Une semi-déception
« J’ai appris à nommer les choses avec des mots qui n’existaient pas, parce que ceux d’avant ne disaient plus rien. »
Une suite attendue, un langage qui déroute
Que j’étais heureux et impatient quand j’ai vu la sortie de la suite de Dans la forêt. Retrouver Eva et Nell, quinze ans après l’effondrement, aurait pu / du être une fête. Mais Jean Hegland prend le lecteur à rebrousse-page : ici, c’est Burl, l’enfant né de la forêt, qui porte la voix du roman, et avec elle un langage singulier, fait de mots inventés, de tournures inédites, de poésie brute. « Noustrois », « enfantelait », « capane » … Ce vocabulaire propre, fruit d’une vie hors du monde, impose un temps d’adaptation. Certains lecteurs s’y perdront, d’autres y verront une audace littéraire – mais il faut reconnaître que ce choix peut freiner l’immersion immédiate dans le récit. Comme le dit Burl lui-même, certains mots anciens ne disent plus rien, il faut les réinventer… Et c’est bien cela qui désoriente : une langue qui n’est plus la nôtre, mais celle d’un monde effacé, recomposé.
« C’est comme ça que je me rappelle le monde : dans les ombres des feuilles, dans les odeurs de l’humus, dans le chant des oiseaux au matin. »
Un roman contemplatif
La force de Jean Hegland, c’est la forêt, la nature omniprésente, la lenteur du quotidien, les gestes répétés, le silence habité. Mais dans Le Temps d’après, cette contemplation vire parfois à la langueur : l’intrigue avance peu, le rythme s’étire, et l’on se surprend à attendre un souffle, une émotion, qui tarde à venir. Le roman se fait parenthèse, ode à la nature et à la résilience, mais il manque cette tension, cette urgence sensorielle qui animait Dans la forêt. Le roman devient alors un refuge silencieux, mais sans tension dramatique, presque hors du temps.
« Les histoires sont comme des graines : on ne sait jamais ce qu’elles vont devenir une fois plantées »

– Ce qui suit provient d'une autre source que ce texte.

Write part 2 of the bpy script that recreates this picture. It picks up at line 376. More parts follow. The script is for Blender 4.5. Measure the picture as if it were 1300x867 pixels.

L’émotion, cette fois, reste en lisière
On ne retrouve pas ici la puissance émotionnelle du premier roman. Là où Dans la forêt vibrait de tension, d’amour fusionnel et de peur de l’inconnu, Le Temps d’après choisit une paix murmurée, moins incarnée, plus contemplative. Eva et Nell, si vibrantes dans Dans la forêt, semblent plus lointaines, et Burl, malgré sa candeur, peine à susciter l’attachement espéré. Le lecteur, parfois, reste spectateur d’un monde refermé sur lui-même, admirant la beauté des descriptions sans jamais être totalement happé par l’histoire.
« Commencer une histoire c’est comme plonger dans une rivière, c’est ce que dit tout le temps Nell, c’est comme sortir une main en coupe toute dégoulinante de l’eau fraîche puisée dans ses flots. Voici un nouveau présent, dit une nouvelle histoire. Bois à longs traits et laisse-le te remplir. »
Un rendez-vous à tenter, mais pas pour tous les lecteurs.
Le Temps d’après séduira les amateurs de prose poétique, de nature souveraine, et ceux qui aiment se laisser porter par une langue différente. Mais il pourra en décourager d’autres, en quête d’émotion ou de rythme. Un livre à ouvrir au bon moment, en acceptant de s’y perdre… ou de rester, parfois, sur le seuil.
Le Temps d’après est un roman à apprivoiser comme un sentier oublié : lentement, prudemment, en acceptant de ne pas toujours comprendre, mais peut-être, au détour d’une page, d’être touché malgré tout. On salue au passage la délicatesse et le superbe travail de la traduction de Josette Chicheportiche, qui parvient à restituer cette langue réinventée sans la trahir.
Le Temps d’après est publié aux éditions Gallmeister.